What is expected >> Repeat every line exactly, keeping the pictures out of the copy.

▬▬▬

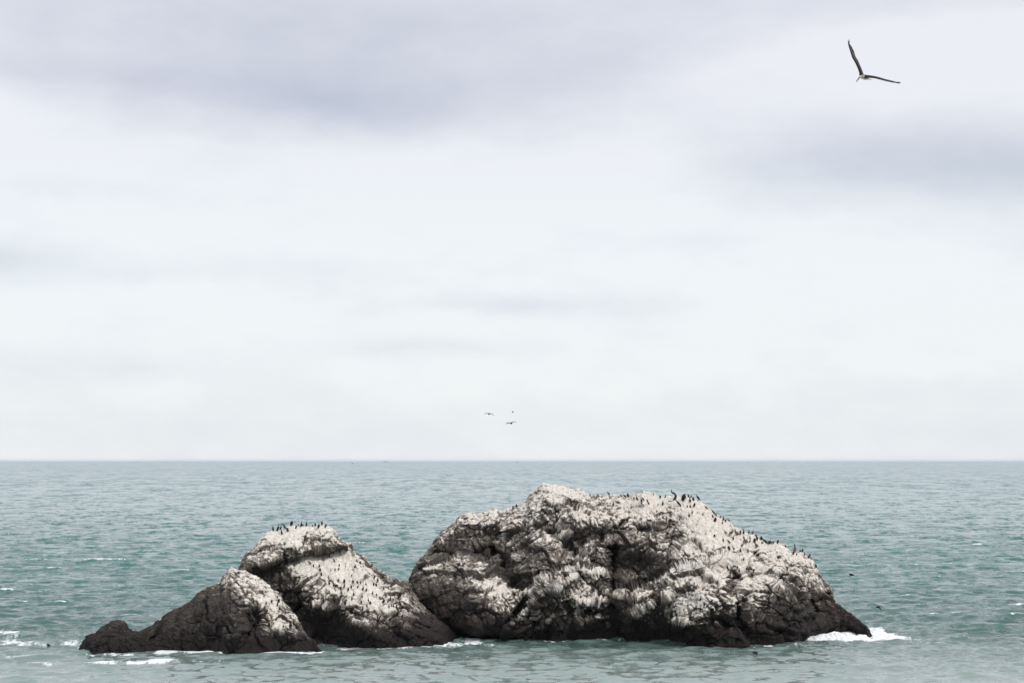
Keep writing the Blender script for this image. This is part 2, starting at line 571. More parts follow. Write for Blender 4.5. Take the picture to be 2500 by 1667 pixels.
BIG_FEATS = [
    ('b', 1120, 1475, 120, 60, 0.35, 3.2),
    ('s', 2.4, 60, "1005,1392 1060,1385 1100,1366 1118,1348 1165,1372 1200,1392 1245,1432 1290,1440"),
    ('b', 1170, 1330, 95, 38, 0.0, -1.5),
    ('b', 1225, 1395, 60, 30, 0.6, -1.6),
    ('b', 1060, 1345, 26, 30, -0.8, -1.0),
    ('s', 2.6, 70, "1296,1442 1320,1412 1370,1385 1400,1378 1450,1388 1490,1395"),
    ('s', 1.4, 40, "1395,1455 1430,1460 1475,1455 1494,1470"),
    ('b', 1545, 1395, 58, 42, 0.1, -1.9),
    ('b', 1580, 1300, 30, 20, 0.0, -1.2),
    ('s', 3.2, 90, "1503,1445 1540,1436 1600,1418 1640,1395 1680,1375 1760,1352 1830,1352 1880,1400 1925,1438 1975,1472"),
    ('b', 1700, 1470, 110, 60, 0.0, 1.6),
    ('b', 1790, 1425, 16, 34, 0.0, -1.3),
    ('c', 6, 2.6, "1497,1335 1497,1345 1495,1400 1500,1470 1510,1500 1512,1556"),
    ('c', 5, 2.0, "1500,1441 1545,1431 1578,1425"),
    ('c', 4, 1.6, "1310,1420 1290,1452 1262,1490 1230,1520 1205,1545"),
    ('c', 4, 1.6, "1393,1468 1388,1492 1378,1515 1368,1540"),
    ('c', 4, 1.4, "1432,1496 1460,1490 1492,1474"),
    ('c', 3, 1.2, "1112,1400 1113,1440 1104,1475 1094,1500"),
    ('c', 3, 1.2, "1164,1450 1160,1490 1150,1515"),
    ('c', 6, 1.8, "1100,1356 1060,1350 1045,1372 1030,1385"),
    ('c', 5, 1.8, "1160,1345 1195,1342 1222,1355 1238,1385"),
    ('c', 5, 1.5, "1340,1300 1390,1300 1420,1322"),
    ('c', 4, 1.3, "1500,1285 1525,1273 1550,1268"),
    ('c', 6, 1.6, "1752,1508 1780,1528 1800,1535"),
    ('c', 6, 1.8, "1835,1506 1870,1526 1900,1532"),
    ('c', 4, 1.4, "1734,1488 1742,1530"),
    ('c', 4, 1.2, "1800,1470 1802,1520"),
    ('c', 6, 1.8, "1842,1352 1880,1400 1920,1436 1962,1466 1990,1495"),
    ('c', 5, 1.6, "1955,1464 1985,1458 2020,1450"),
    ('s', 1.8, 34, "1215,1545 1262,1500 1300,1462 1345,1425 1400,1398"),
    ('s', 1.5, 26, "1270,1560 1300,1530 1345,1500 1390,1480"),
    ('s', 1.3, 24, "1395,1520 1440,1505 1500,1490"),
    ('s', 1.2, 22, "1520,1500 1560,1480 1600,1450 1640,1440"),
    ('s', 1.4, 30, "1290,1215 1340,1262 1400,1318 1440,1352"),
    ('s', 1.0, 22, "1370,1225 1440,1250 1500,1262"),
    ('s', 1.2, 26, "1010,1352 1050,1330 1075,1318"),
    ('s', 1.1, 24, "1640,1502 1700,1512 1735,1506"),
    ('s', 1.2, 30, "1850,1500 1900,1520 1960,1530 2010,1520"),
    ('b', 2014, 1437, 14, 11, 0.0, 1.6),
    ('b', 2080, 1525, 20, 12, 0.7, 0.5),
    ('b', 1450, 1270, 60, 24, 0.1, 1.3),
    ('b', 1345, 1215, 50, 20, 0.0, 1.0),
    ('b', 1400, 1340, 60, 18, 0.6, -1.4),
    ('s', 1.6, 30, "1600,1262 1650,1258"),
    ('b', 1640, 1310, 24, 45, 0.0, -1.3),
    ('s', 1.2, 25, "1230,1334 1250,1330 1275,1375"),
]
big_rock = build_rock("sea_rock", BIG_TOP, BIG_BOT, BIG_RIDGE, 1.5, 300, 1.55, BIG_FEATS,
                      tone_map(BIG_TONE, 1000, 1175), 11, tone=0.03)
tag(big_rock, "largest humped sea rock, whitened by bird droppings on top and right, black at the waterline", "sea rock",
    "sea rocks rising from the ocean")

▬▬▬

Reply to the exercise >>
Keep writing the Blender script for this image. This is part 2, starting at line 571. More parts follow. Write for Blender 4.5. Take the picture to be 2500 by 1667 pixels.
BIG_FEATS = [
    ('b', 1120, 1475, 120, 60, 0.35, 3.2),
    ('s', 2.4, 60, "1005,1392 1060,1385 1100,1366 1118,1348 1165,1372 1200,1392 1245,1432 1290,1440"),
    ('b', 1170, 1330, 95, 38, 0.0, -1.5),
    ('b', 1225, 1395, 60, 30, 0.6, -1.6),
    ('b', 1060, 1345, 26, 30, -0.8, -1.0),
    ('s', 2.6, 70, "1296,1442 1320,1412 1370,1385 1400,1378 1450,1388 1490,1395"),
    ('s', 1.4, 40, "1395,1455 1430,1460 1475,1455 1494,1470"),
    ('b', 1545, 1395, 58, 42, 0.1, -1.9),
    ('b', 1580, 1300, 30, 20, 0.0, -1.2),
    ('s', 3.2, 90, "1503,1445 1540,1436 1600,1418 1640,1395 1680,1375 1760,1352 1830,1352 1880,1400 1925,1438 1975,1472"),
    ('b', 1700, 1470, 110, 60, 0.0, 1.6),
    ('b', 1790, 1425, 16, 34, 0.0, -1.3),
    ('c', 6, 2.6, "1497,1335 1497,1345 1495,1400 1500,1470 1510,1500 1512,1556"),
    ('c', 5, 2.0, "1500,1441 1545,1431 1578,1425"),
    ('c', 4, 1.6, "1310,1420 1290,1452 1262,1490 1230,1520 1205,1545"),
    ('c', 4, 1.6, "1393,1468 1388,1492 1378,1515 1368,1540"),
    ('c', 4, 1.4, "1432,1496 1460,1490 1492,1474"),
    ('c', 3, 1.2, "1112,1400 1113,1440 1104,1475 1094,1500"),
    ('c', 3, 1.2, "1164,1450 1160,1490 1150,1515"),
    ('c', 6, 1.8, "1100,1356 1060,1350 1045,1372 1030,1385"),
    ('c', 5, 1.8, "1160,1345 1195,1342 1222,1355 1238,1385"),
    ('c', 5, 1.5, "1340,1300 1390,1300 1420,1322"),
    ('c', 4, 1.3, "1500,1285 1525,1273 1550,1268"),
    ('c', 6, 1.6, "1752,1508 1780,1528 1800,1535"),
    ('c', 6, 1.8, "1835,1506 1870,1526 1900,1532"),
    ('c', 4, 1.4, "1734,1488 1742,1530"),
    ('c', 4, 1.2, "1800,1470 1802,1520"),
    ('c', 6, 1.8, "1842,1352 1880,1400 1920,1436 1962,1466 1990,1495"),
    ('c', 5, 1.6, "1955,1464 1985,1458 2020,1450"),
    ('s', 1.8, 34, "1215,1545 1262,1500 1300,1462 1345,1425 1400,1398"),
    ('s', 1.5, 26, "1270,1560 1300,1530 1345,1500 1390,1480"),
    ('s', 1.3, 24, "1395,1520 1440,1505 1500,1490"),
    ('s', 1.2, 22, "1520,1500 1560,1480 1600,1450 1640,1440"),
    ('s', 1.4, 30, "1290,1215 1340,1262 1400,1318 1440,1352"),
    ('s', 1.0, 22, "1370,1225 1440,1250 1500,1262"),
    ('s', 1.2, 26, "1010,1352 1050,1330 1075,1318"),
    ('s', 1.1, 24, "1640,1502 1700,1512 1735,1506"),
    ('s', 1.2, 30, "1850,1500 1900,1520 1960,1530 2010,1520"),
    ('b', 2014, 1437, 14, 11, 0.0, 1.6),
    ('b', 2080, 1525, 20, 12, 0.7, 0.5),
    ('b', 1450, 1270, 60, 24, 0.1, 1.3),
    ('b', 1345, 1215, 50, 20, 0.0, 1.0),
    ('b', 1400, 1340, 60, 18, 0.6, -1.4),
    ('s', 1.6, 30, "1600,1262 1650,1258"),
    ('b', 1640, 1310, 24, 45, 0.0, -1.3),
    ('s', 1.2, 25, "1230,1334 1250,1330 1275,1375"),
]
big_rock = build_rock("sea_rock", BIG_TOP, BIG_BOT, BIG_RIDGE, 1.5, 300, 1.55, BIG_FEATS,
                      tone_map(BIG_TONE, 1000, 1175), 11, tone=0.03)
tag(big_rock, "largest humped sea rock, whitened by bird droppings on top and right, black at the waterline", "sea rock",
    "sea rocks rising from the ocean")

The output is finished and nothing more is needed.